- Directions: Write out, word for word, only the data from its first line to the line containing "toggle(TA, 858.5, 572, 0);".

* START Stored data *

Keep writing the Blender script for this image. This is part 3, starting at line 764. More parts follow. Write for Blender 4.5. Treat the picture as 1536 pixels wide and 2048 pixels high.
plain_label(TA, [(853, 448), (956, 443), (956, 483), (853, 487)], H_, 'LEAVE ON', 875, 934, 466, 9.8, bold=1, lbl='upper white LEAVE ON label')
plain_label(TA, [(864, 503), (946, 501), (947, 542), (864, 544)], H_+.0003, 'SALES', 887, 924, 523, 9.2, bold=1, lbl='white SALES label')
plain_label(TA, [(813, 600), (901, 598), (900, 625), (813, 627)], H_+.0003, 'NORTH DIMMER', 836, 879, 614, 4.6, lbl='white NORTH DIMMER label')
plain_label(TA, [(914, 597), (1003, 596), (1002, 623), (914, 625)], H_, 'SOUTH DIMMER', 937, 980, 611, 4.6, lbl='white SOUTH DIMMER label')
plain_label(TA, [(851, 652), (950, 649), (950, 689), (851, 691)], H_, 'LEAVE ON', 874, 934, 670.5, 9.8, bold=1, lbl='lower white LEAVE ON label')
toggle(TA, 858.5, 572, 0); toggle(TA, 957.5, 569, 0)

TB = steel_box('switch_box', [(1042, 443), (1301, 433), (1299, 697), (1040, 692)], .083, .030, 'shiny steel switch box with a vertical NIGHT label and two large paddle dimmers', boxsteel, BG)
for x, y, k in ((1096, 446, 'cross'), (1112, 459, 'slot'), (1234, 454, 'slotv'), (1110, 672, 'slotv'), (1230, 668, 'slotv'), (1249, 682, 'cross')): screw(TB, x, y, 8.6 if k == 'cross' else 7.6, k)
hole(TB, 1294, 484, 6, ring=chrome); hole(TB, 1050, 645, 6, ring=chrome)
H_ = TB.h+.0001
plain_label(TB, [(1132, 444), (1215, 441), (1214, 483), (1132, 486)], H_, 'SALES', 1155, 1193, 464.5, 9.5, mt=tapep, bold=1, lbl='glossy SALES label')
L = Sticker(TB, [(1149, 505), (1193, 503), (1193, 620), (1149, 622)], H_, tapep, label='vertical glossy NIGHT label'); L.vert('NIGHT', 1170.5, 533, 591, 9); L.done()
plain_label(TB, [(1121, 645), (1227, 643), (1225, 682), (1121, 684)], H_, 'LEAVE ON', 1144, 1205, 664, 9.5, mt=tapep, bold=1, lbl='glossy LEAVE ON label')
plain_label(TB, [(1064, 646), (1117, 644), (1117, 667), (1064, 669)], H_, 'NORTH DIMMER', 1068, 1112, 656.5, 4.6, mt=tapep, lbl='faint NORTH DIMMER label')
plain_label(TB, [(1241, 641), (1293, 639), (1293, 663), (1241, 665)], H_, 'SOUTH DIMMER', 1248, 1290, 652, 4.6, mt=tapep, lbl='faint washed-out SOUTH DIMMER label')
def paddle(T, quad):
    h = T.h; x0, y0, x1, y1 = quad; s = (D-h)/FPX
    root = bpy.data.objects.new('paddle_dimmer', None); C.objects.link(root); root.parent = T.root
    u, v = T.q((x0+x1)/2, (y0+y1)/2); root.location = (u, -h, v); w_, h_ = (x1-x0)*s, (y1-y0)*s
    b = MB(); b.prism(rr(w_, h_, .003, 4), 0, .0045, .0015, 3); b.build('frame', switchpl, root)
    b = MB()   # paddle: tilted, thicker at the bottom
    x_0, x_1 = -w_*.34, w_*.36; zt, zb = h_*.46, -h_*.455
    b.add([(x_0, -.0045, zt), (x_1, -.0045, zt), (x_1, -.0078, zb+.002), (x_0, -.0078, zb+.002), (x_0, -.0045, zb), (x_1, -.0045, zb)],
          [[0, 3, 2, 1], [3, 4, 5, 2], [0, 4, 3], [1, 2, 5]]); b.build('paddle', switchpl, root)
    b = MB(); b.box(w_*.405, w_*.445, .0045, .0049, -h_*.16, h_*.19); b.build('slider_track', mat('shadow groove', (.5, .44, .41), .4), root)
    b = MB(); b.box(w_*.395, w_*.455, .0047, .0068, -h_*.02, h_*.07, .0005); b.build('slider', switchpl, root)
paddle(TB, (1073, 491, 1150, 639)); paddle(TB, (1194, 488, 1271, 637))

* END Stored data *

- Solution:
Keep writing the Blender script for this image. This is part 3, starting at line 764. More parts follow. Write for Blender 4.5. Treat the picture as 1536 pixels wide and 2048 pixels high.
plain_label(TA, [(853, 448), (956, 443), (956, 483), (853, 487)], H_, 'LEAVE ON', 875, 934, 466, 9.8, bold=1, lbl='upper white LEAVE ON label')
plain_label(TA, [(864, 503), (946, 501), (947, 542), (864, 544)], H_+.0003, 'SALES', 887, 924, 523, 9.2, bold=1, lbl='white SALES label')
plain_label(TA, [(813, 600), (901, 598), (900, 625), (813, 627)], H_+.0003, 'NORTH DIMMER', 836, 879, 614, 4.6, lbl='white NORTH DIMMER label')
plain_label(TA, [(914, 597), (1003, 596), (1002, 623), (914, 625)], H_, 'SOUTH DIMMER', 937, 980, 611, 4.6, lbl='white SOUTH DIMMER label')
plain_label(TA, [(851, 652), (950, 649), (950, 689), (851, 691)], H_, 'LEAVE ON', 874, 934, 670.5, 9.8, bold=1, lbl='lower white LEAVE ON label')
toggle(TA, 858.5, 572, 0); toggle(TA, 957.5, 569, 0)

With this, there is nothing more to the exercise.